Marion Cotillard for Best Actress in Two Days, One Night

SURPRISE! Marion Cotillard for Best Actress in Two Days, One Night

Given how the nominations went this year, we’re amazed that the Academy has any understanding at all of the latest film from Belgian filmmakers Jean-Pierre and Luc Dardenne. AMPAS certainly knows who Marion Cotillard is, however, having awarded her the Best Actress trophy in 2008 for La Vie en Rose, and maybe that was enough to secure her Best Actress nomination this year. Whatever the root of the decision is — maybe enough voters actually saw the movie? — we’ll take it.

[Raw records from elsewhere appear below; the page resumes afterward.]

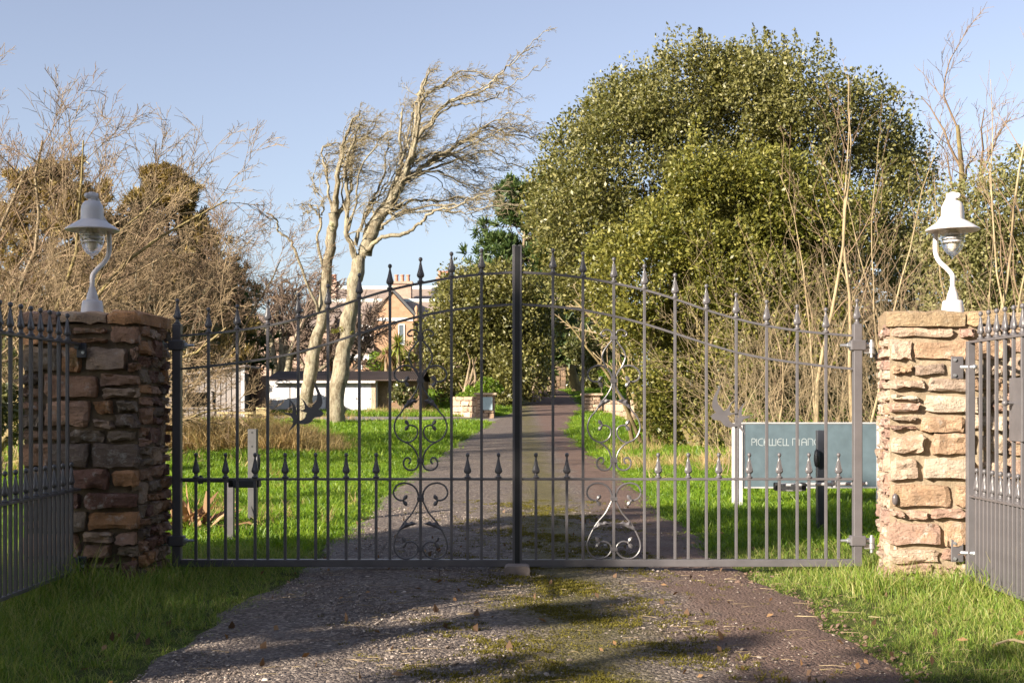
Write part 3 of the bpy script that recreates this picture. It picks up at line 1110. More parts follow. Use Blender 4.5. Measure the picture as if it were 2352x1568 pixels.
def make_opener(side):
    Dp = 8.75
    sg = side
    M = (lambda px: px) if side < 0 else (lambda px: 2376 - px)
    lab = 'gate opener arm and box behind the left gate leaf' if side < 0 else 'pale gate opener arm and box behind the right gate leaf'
    root = thing('gate_opener', lab, 'gate opener', (gx(M(560)), 8.2, 0), 'gate openers')
    d = 8.14
    q = lambda px, py: P(M(px), py, d)
    zz = P(0, 1116 if side > 0 else 1108, d)[2]
    xa, xb = q(536, 0)[0], q(588, 0)[0]
    MB().box(min(xa, xb), max(xa, xb), d - .035, d + .035, zz - .030, zz + .018, .005).build('motor_box', STEEL_GREY if side < 0 else ALU, root)
    for e in (532, 592):
        x = q(e, 0)[0]
        MB().box(x - .014, x + .014, d - .04, d + .04, zz - .028, zz + .022, .004).build('end_cap', BLACK, root)
    m = MB()
    m.tube([(q(530, 0)[0], d, zz + .012), (q(455, 0)[0], d + .02, zz + .012), (q(383, 0)[0], d + .02, zz + .016)], .011, 10)
    m.build('arm', ALU if side > 0 else STEEL_GREY, root, True)
    m = MB()
    m.lathe([(.018, -.02), (.018, .022), (.009, .026), (.009, .034)], (q(459, 0)[0], d + .02, zz + .012), 12)
    m.build('elbow_joint', ALU if side > 0 else STEEL_GREY, root, True)


make_opener(-1)
make_opener(1)


def make_post(label, px0, px1, pytop, D, mat, holes=(), cell=None):
    xa, xb = P(px0, 0, D)[0], P(px1, 0, D)[0]
    w = xb - xa
    root = thing('steel_post', label, 'post', ((xa + xb) / 2, D + w / 2, 0), 'square steel posts behind the gate')
    zt = P(0, pytop, D)[2]
    MB().box(xa, xb, D, D + w, -.1, zt, .003).build('shaft', mat, root)
    for py in holes:
        m = MB()
        z = P(0, py, D)[2]
        m.tube([((xa + xb) / 2, D - .0015, z), ((xa + xb) / 2, D + .004, z)], .008, 10)
        m.build('bolt_hole', BLACK, root)
    if cell:
        m = MB()
        c = P(cell[0], cell[1], D - .03)
        m.lathe([(.004, -.075), (.022, -.062), (.030, -.02), (.030, .02), (.022, .062), (.004, .075)], c, 14, .8, .9)
        m.build('photocell', BLACK, root, True)
    return root


make_post('tall steel post with two bolt holes behind the left gate leaf', 569, 589, 985, 11.0, STEEL_GREY, (993, 1025), (592, 1062))
make_post('short dark steel post behind the left gate leaf', 519, 536, 1103, 9.9, IRON)
make_post('dark steel post standing before the blue-grey sign', 1878, 1898, 988, 10.6, IRON_DARK, (), (1876, 1052))

# ------------------------------------------------------------------ the sign
DS = 12.8
sroot = thing('entrance_sign', 'blue-grey entrance sign lettered PICKWELL MANOR on pale posts', 'sign', (P(1850, 0, DS)[0], DS, 0))
a, b = P(1709, 1117, DS), P(2012, 973, DS)
MB().box(a[0], b[0], DS - .012, DS + .012, a[2], b[2]).build('panel', SIGN_BLUE, sroot)
for nm, (x0, x1, z0, z1) in (('panel_frame', (a[0] - .03, a[0] - .001, a[2], b[2])), ('panel_frame', (b[0] + .001, b[0] + .012, a[2], b[2])), ('panel_frame', (a[0] - .03, b[0] + .012, b[2] + .001, b[2] + .016)), ('panel_frame', (a[0] - .03, b[0] + .012, a[2] - .014, a[2] - .001))):
    MB().box(x0, x1, DS - .02, DS + .02, z0, z1).build(nm, ALU, sroot)
for p0, p1 in ((1682, 1695), (1697, 1705.5), (2014.5, 2032)):
    MB().box(P(p0, 0, DS)[0], P(p1, 0, DS)[0], DS - .035, DS + .04, -.1, P(0, 971, DS)[2], .006).build('sign_post', POST_WHITE if p0 < 2000 else ALU, sroot)


def sarc(cx, cz, rx, rz, a0, a1, n=10):
    return [(cx + rx * math.cos(math.radians(a0 + (a1 - a0) * i / n)), cz + rz * math.sin(math.radians(a0 + (a1 - a0) * i / n))) for i in range(n + 1)]


# strokes in print coordinates of the enlarged sign: x from 490, cap top 455, foot 605
LETTERS = {
    'P': [[(497, 605), (497, 455)], [(497, 455), (540, 455)] + sarc(540, 494, 36, 39, -90, 90) + [(497, 533)]],
    'I': [[(603, 605), (603, 455)]],
    'C': [[(738, 605), (708, 605)] + sarc(708, 530, 72, 75, 90, 270) + [(738, 455)]],
    'K': [[(768, 605), (768, 455)], [(838, 455), (772, 530), (842, 605)]],
    'W': [[(880, 455), (880, 603), (1028, 603), (1028, 455)], [(948, 455), (948, 603)]],
    'E': [[(1152, 605), (1128, 605)] + sarc(1128, 530, 68, 75, 90, 270) + [(1155, 455)], [(1060, 524), (1142, 524)]],
    'L': [[(1186, 455), (1186, 603), (1248, 603)]],
    'l': [[(1263, 455), (1263, 603), (1318, 603)]],
    'M': [[(1397, 605), (1397, 455), (1510, 455)] + sarc(1510, 485, 30, 30, -90, 0, 5) + [(1540, 605)], [(1478, 455), (1478, 605)]],
    'A': [[(1600, 605), (1600, 500)] + sarc(1650, 500, 50, 45, 180, 360) + [(1700, 605)], [(1600, 535), (1700, 535)]],
    'N': [[(1738, 605), (1738, 455), (1795, 455)] + sarc(1795, 505, 50, 50, -90, 0, 6) + [(1845, 605)]],
    'O': [sarc(1945, 530, 68, 75, 0, 360, 24)],
    'R': [[(2045, 605), (2045, 455), (2085, 455)] + sarc(2085, 494, 36, 39, -90, 90) + [(2045, 533)], [(2085, 533), (2122, 605)]],
}
for ch, strokes in LETTERS.items():
    m = MB()
    for k, st in enumerate(strokes):
        pts = [P((1780 + x / 9.046) * .9408, (1020 + z / 9.046) * .9408, DS) for x, z in st]
        for e_i, (p, q) in enumerate(zip(pts[:-1], pts[1:])):
            yl = DS - .0145 - .0002 * ((e_i + 3 * k) % 5)
            d = np.array([q[0] - p[0], q[2] - p[2]])
            d /= np.linalg.norm(d) + 1e-9
            nn = np.array([-d[1], d[0]]) * .0035
            e = d * .0012
            m.add([(p[0] - e[0] + nn[0], yl, p[2] - e[1] + nn[1]), (q[0] + e[0] + nn[0], yl, q[2] + e[1] + nn[1]),
                   (q[0] + e[0] - nn[0], yl, q[2] + e[1] - nn[1]), (p[0] - e[0] - nn[0], yl, p[2] - e[1] - nn[1])], [(0, 1, 2, 3)])
    m.build('letter', LETTER, sroot)

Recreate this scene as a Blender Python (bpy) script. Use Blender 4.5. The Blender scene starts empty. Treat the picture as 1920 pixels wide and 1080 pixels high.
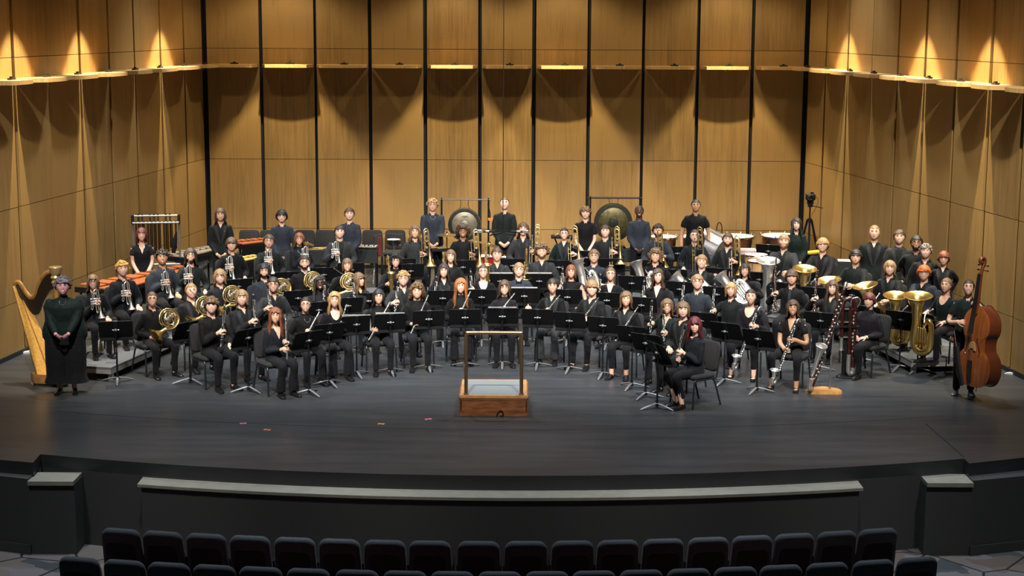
import bpy, math, random
import numpy as np
from mathutils import Matrix, Vector
R = random.Random(7)
S = bpy.context.scene
COL = S.collection
# ------------------------------------------------------------------ camera
FPX, EYE, HORIZON, ROLL = 3000.0, 5.3, 38.0, math.radians(0.27)
PITCH = math.atan((540 - HORIZON) / FPX)
_fw = np.array([0, math.cos(PITCH), -math.sin(PITCH)]); _r0 = np.array([1., 0, 0]); _u0 = np.cross(_r0, _fw)
_r = _r0 * math.cos(ROLL) + _u0 * math.sin(ROLL); _u = _u0 * math.cos(ROLL) - _r0 * math.sin(ROLL)
EYEP = np.array([0, 0, EYE])
cam = bpy.data.objects.new('camera', bpy.data.cameras.new('camera')); COL.objects.link(cam)
cam.data.sensor_width = 36; cam.data.lens = 36 * FPX / 1920; cam.data.clip_end = 200
cam.matrix_world = Matrix(((_r[0], _u[0], -_fw[0], 0), (_r[1], _u[1], -_fw[1], 0), (_r[2], _u[2], -_fw[2], EYE), (0, 0, 0, 1)))
S.camera = cam
def ray(x, y): return _fw * FPX + _r * (x - 960) - _u * (y - 540)
def gp(x, y, z=0.):            # point of the plane at height z seen at (x, y) of the photograph
    d = ray(x, y); return EYEP + d * ((z - EYE) / d[2])
def pp(x, y, q, n):            # point of the vertical plane through q with normal n
    d = ray(x, y); n = np.array([n[0], n[1], 0.]); return EYEP + d * (((np.array(q) - EYEP) @ n) / (d @ n))
def vp(x, y, Y): return pp(x, y, (0, Y, 0), (0, 1))
# ------------------------------------------------------------------ world, exposure, lamps
S.view_settings.view_transform = 'Standard'; S.view_settings.look = 'None'
S.view_settings.gamma = 1; S.view_settings.use_curve_mapping = False
S.view_settings.exposure = 0.0
W = bpy.data.worlds.new('house_dark'); S.world = W; W.use_nodes = True
W.node_tree.nodes['Background'].inputs[0].default_value = (.75, .85, 1, 1); W.node_tree.nodes['Background'].inputs[1].default_value = .012
def lamp(name, kind, loc, target, energy, col, size=.25, angle=60, blend=.4):
    l = bpy.data.lights.new(name, kind); l.energy = energy; l.color = col
    if kind == 'SPOT': l.spot_size = math.radians(angle); l.spot_blend = blend; l.shadow_soft_size = size
    elif kind == 'AREA': l.shape = 'DISK'; l.size = size
    else: l.shadow_soft_size = size
    o = bpy.data.objects.new(name, l); COL.objects.link(o); o.location = loc
    o.rotation_euler = (Vector(target) - Vector(loc)).to_track_quat('-Z', 'Y').to_euler(); return o
WHITE, COOL, WARM = (1, .95, .88), (.86, .92, 1), (1, .85, .58)
for x in (-4.2, 0, 4.2): lamp('pit_light', 'SPOT', (x, 18.6, 9.8), (x, 17.2, -1), 2000, COOL, .3, 40, .8)
# front-of-house spots on the catwalk, stage downlights, wall washers
for x in (-5.5, -1.8, 1.8, 5.5): lamp('front_spot', 'SPOT', (x, 14.5, 11.2), (x * .75, 26.3, .8), 7800, WHITE, .15, 40, .6)
for x in (-5.2, -1.8, 1.8, 5.2):
    for y in (23.6, 27.2, 30.6): lamp('stage_downlight', 'SPOT', (x, y, 9.2), (x, y - .4, 0), 1500, COOL, .2, 62, .6)
for x in (-6.4, -3.2, 0, 3.2, 6.4): lamp('apron_light', 'SPOT', (x, 13., 10.), (x * .85, 20., 0), 1300, WHITE, .4, 34, .7)
YB = 34.18
for x in (-4.77, -1.29, 1.02, 4.48):
    lamp('wall_washer', 'SPOT', (x, YB - 1.3, 6.3), (x, YB - 1.22, 0), 1150, WARM, .03, 60, .25)
    lamp('wall_scallop', 'SPOT', (x, YB - 1.25, 6.6), (x, YB - .9, 0), 120, WARM, .03, 130, .5)
for x in (-6, -3.5, -1.2, 1.2, 3.5, 6): lamp('wall_fill', 'SPOT', (x, YB - 4.2, 9.2), (x, YB, 2.6), 175, WARM, .08, 50, .8)
# ------------------------------------------------------------------ materials
MATS = {}
def mat(name, col, rough=.5, metal=0., noise=0., scale=8., bump=0., bscale=60., stretch=None, spec=None, sheen=0., col2=None, coat=0.):
    if name in MATS: return MATS[name]
    m = bpy.data.materials.new(name); MATS[name] = m; m.use_nodes = True
    nt = m.node_tree; b = nt.nodes['Principled BSDF']; N = nt.nodes.new; L = nt.links.new
    b.inputs['Base Color'].default_value = (*col, 1); b.inputs['Roughness'].default_value = rough; b.inputs['Metallic'].default_value = metal
    if spec is not None: b.inputs['Specular IOR Level'].default_value = spec
    if sheen: b.inputs['Sheen Weight'].default_value = sheen; b.inputs['Sheen Roughness'].default_value = .5
    if coat: b.inputs['Coat Weight'].default_value = coat; b.inputs['Coat Roughness'].default_value = .12
    if noise or bump:
        tc = N('ShaderNodeTexCoord'); mp = N('ShaderNodeMapping'); L(tc.outputs['Object'], mp.inputs[0])
        if stretch: mp.inputs['Scale'].default_value = stretch
    if noise:
        t = N('ShaderNodeTexNoise'); t.inputs['Scale'].default_value = scale; t.inputs['Detail'].default_value = 5; L(mp.outputs[0], t.inputs['Vector'])
        r = N('ShaderNodeValToRGB'); c2 = col2 or [c * (1 + noise) for c in col]; c1 = [c * (1 - noise) for c in col]
        r.color_ramp.elements[0].position = .3; r.color_ramp.elements[1].position = .7
        r.color_ramp.elements[0].color = (*c1, 1); r.color_ramp.elements[1].color = (*c2, 1)
        L(t.outputs[0], r.inputs[0]); L(r.outputs[0], b.inputs['Base Color'])
    if bump:
        t2 = N('ShaderNodeTexNoise'); t2.inputs['Scale'].default_value = bscale; t2.inputs['Detail'].default_value = 3; L(mp.outputs[0], t2.inputs['Vector'])
        bp = N('ShaderNodeBump'); bp.inputs['Strength'].default_value = bump; bp.inputs['Distance'].default_value = .02
        L(t2.outputs[0], bp.inputs['Height']); L(bp.outputs[0], b.inputs['Normal'])
    return m
def wood_panel(name, col, k):
    m = mat(name, col, .42); nt = m.node_tree; b = nt.nodes['Principled BSDF']; N = nt.nodes.new; L = nt.links.new
    tc = N('ShaderNodeTexCoord'); mp = N('ShaderNodeMapping'); mp.inputs['Scale'].default_value = (1, 1, .05); mp.inputs['Location'].default_value = (k, k * 2, 0)
    L(tc.outputs['Object'], mp.inputs[0])
    oi = N('ShaderNodeObjectInfo')
    n1 = N('ShaderNodeTexNoise'); n1.inputs['Scale'].default_value = 26; n1.inputs['Detail'].default_value = 6; n1.inputs['Roughness'].default_value = .65
    n2 = N('ShaderNodeTexNoise'); n2.inputs['Scale'].default_value = 5; n2.inputs['Detail'].default_value = 2
    L(mp.outputs[0], n1.inputs['Vector']); L(mp.outputs[0], n2.inputs['Vector'])
    a = N('ShaderNodeMath'); a.operation = 'MULTIPLY_ADD'; a.inputs[1].default_value = .6; L(n2.outputs[0], a.inputs[0]); L(n1.outputs[0], a.inputs[2])
    a2 = N('ShaderNodeMath'); a2.operation = 'MULTIPLY_ADD'; a2.inputs[1].default_value = .3; L(oi.outputs['Random'], a2.inputs[0]); L(a.outputs[0], a2.inputs[2])
    r = N('ShaderNodeValToRGB'); r.color_ramp.elements[0].position = .45; r.color_ramp.elements[1].position = 1.35
    r.color_ramp.elements[0].color = (*[c * .62 for c in col], 1); r.color_ramp.elements[1].color = (*[min(1, c * 1.32) for c in col], 1)
    L(a2.outputs[0], r.inputs[0]); L(r.outputs[0], b.inputs['Base Color']); return m
PANEL = wood_panel('honey_veneer', (.255, .150, .048), 0)
LEDGE = wood_panel('ledge_wood', (.50, .30, .11), 3)
BLACKGAP = mat('black_reveal', (.004, .005, .008), .8)
STAGE = mat('stage_black_vinyl', (.036, .0395, .043), .34, noise=.22, scale=2.2, bump=.10, bscale=9, stretch=(.35, 2.2, 1), spec=.35)
FASCIA = mat('fascia_dark_paint', (.045, .05, .052), .75)
LEDGECAP = mat('ledge_cap_grey', (.25, .25, .21), .6, noise=.1)
RISER = mat('riser_grey_carpet', (.085, .09, .098), .9, noise=.2, scale=20)
RISEREDGE = mat('riser_edge_alloy', (.30, .29, .27), .45, .3)
BLK = mat('black_metal', (.009, .010, .012), .42, .2, spec=.3)
BLKM = mat('matte_black', (.0065, .0068, .0075), .6, spec=.16)
STEEL = mat('stand_base_grey', (.20, .21, .22), .4, .5)
CHROME = mat('chrome', (.75, .76, .78), .14, 1.)
SILVER = mat('silver_plate', (.88, .86, .82), .30, .92)
BRASS = mat('lacquered_brass', (.86, .60, .20), .27, .95)
GOLDB = mat('pale_brass', (.86, .68, .34), .26, .95)
EBONY = mat('ebony_wood', (.010, .010, .011), .3, coat=.3)
RED_WOOD = mat('red_maple', (.034, .008, .006), .3, noise=.3, scale=12, coat=.4)
CUSH = mat('chair_black_fabric', (.024, .024, .025), .95, noise=.35, scale=140, bump=.2, bscale=200, sheen=.05, spec=.12)
FRAME = mat('chair_frame_metal', (.03, .034, .038), .38, .6)
SEATF = mat('hall_seat_lit_fabric', (.085, .10, .115), .85, noise=.3, scale=120, sheen=.1, spec=.2)  # fabric lifted so the highlight on the seat tops is in its colour
SEATB = mat('hall_seat_shade_support', (.008, .009, .011), .6)  # black for the painted shade on the backs and for the armrest supports
SEATRED = mat('hall_seat_red', (.22, .012, .012), .85, sheen=.3)
DRUMHEAD = mat('drum_head', (.82, .78, .70), .5)
COPPER = mat('timpani_copper', (.45, .20, .10), .3, .85)
ROSEW = mat('rosewood_bar', (.33, .09, .03), .4, noise=.3, scale=14, stretch=(1, 6, 1))
YELLOWW = mat('pale_bar_wood', (.62, .40, .10), .5, noise=.2)
OAK = mat('golden_oak', (.26, .095, .035), .42, noise=.5, scale=5, stretch=(1, 1, 5), coat=.2)
OAKL = mat('oak_light_edge', (.50, .27, .11), .42, noise=.2)
MATGREY = mat('podium_mat_grey', (.20, .225, .24), .85, noise=.2, scale=90)
BRONZE = mat('podium_rail_bronze', (.33, .22, .12), .33, .8)
SKINS = {'f': (.62, .36, .25), 'p': (.70, .43, .32), 't': (.44, .235, .135), 'b': (.30, .15, .09), 'd': (.085, .037, .02), 'm': (.50, .25, .26)}  # 'm' is lightened and has purple light mixed into the skin tone
SKIN = {k: mat('skin_' + k, v, .5, noise=.06, scale=30) for k, v in SKINS.items()}
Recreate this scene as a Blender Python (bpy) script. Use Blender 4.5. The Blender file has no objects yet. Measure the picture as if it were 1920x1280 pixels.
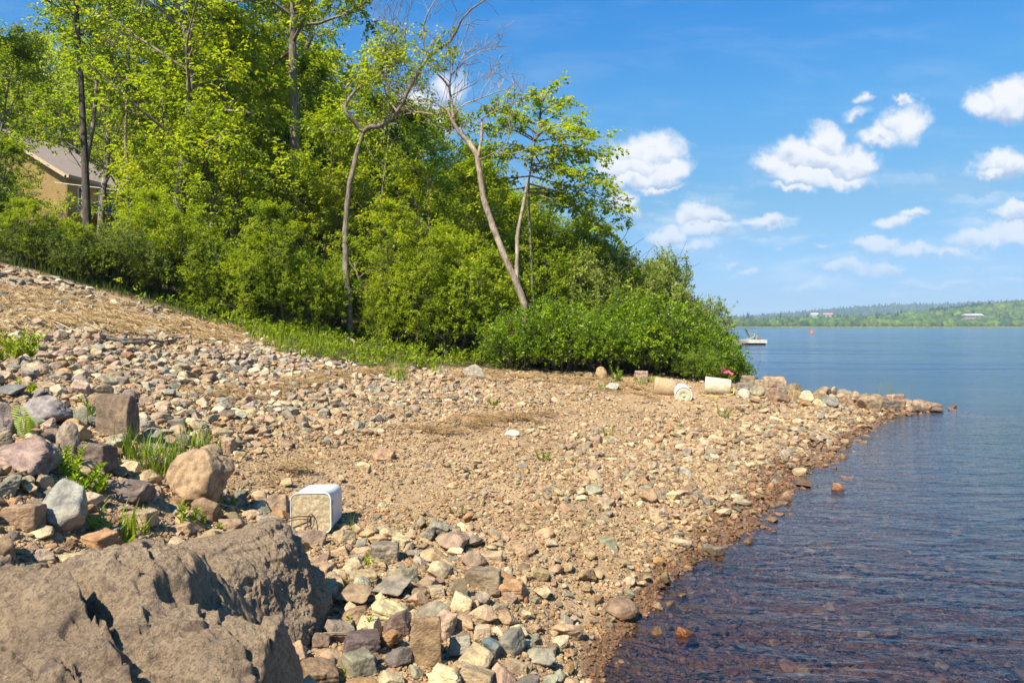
import bpy, bmesh, math, random
import numpy as np
from mathutils import Vector, Matrix

# ------------------------------------------------------------------ camera, sky, sun
scene = bpy.context.scene
C = scene.collection
R = math.radians
CAMH = 1.65
PITCH = math.atan(28 / 1280)
cam_d = bpy.data.cameras.new("camera")
cam_d.lens = 24.0
cam_d.sensor_width = 36.0
cam_d.clip_start = 0.05
cam_d.clip_end = 9000
cam = bpy.data.objects.new("camera", cam_d)
C.objects.link(cam)
cam.location = (0, 0, CAMH)
cam.rotation_euler = (R(90) - PITCH, 0, 0)
scene.camera = cam
scene.view_settings.view_transform = 'Standard'
scene.view_settings.look = 'None'
scene.view_settings.gamma = 1.0
scene.view_settings.exposure = 1.0
scene.cycles.max_bounces = 8
scene.cycles.transparent_max_bounces = 12
scene.cycles.sample_clamp_indirect = 4.0
scene.cycles.caustics_reflective = False
scene.cycles.caustics_refractive = False

SUN_EL, SUN_AZ = 50.0, 214.0           # azimuth clockwise from +Y, the sun stands left and behind the camera
sv = Vector((math.sin(R(SUN_AZ)) * math.cos(R(SUN_EL)), math.cos(R(SUN_AZ)) * math.cos(R(SUN_EL)), math.sin(R(SUN_EL))))
sun_d = bpy.data.lights.new("sun", 'SUN')
sun_d.energy = 5.0
sun_d.angle = R(0.53)
sun_d.color = (1.0, 0.93, 0.78)
sun = bpy.data.objects.new("sun", sun_d)
C.objects.link(sun)
sun.rotation_euler = sv.to_track_quat('Z', 'Y').to_euler()
sun.location = (-20, -20, 30)


def pdir(px, py):
    X, Y = (px - 960) / 1280, (640 - py) / 1280
    c, s = math.cos(PITCH), math.sin(PITCH)
    d = np.array([X, c + Y * s, -s + Y * c])
    return d / d[1]


def P(px, py, D):
    return np.array([0, 0, CAMH]) + pdir(px, py) * D


def proj(x, y, z):
    c, s = math.cos(PITCH), math.sin(PITCH)
    zz = z - CAMH
    f = np.maximum(y * c - zz * s, 1e-3)
    u = y * s + zz * c
    return 960 + x / f * 1280, 640 - u / f * 1280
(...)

(On the other hand, the Best Actress race is also notable for those who weren’t nominated, notably Jessica Chastain for A Most Violent Year. And while there was a lot of talk about a Best Actress nomination for Jennifer Aniston in Cake, that always seemed like a PR initiative that went a lot further than anyone would have expected.)

Gone Girl honest trailer

SNUB: Gone Girl for Best Adapted Screenplay

Gillian Flynn wrote the novel Gone Girl and then adapted the book into a screenplay for David Fincher. That’s an unenviable task for any author, but Flynn cut and pruned her novel as needed, and even twisted parts of it into slightly different shapes for Fincher’s film. Personally, I found Gone Girl to be provocative and unusual, and the omission of her work in the Best Adapted Screenplay category seems significant.

Inherent Vice

SURPRISE! Inherent Vice for Best Adapted Screenplay

But at the same time as Gone Girl is left out of the screenplay race, Paul Thomas Anderson’s adaptation of the book by Thomas Pynchon scored a nod. It’s an unusual adaptation, not unlike the Coens work on No Country for Old Men — very rigorously tied to the novel in many ways, but not entirely afraid to jettison characters and story concepts. Anderson made up relatively little dialogue out of whole cloth, preferring to transpose Pynchon’s words into new scenes when he needed material that went beyond the scope of any given scene in the novel. In truth, I’d be curious to see what would have happened if Pynchon went even further from the novel, but this nomination remains a pleasant surprise.

(A surprise which does not gloss over the omission of Robert Elswit in the Best Cinematography category, however.)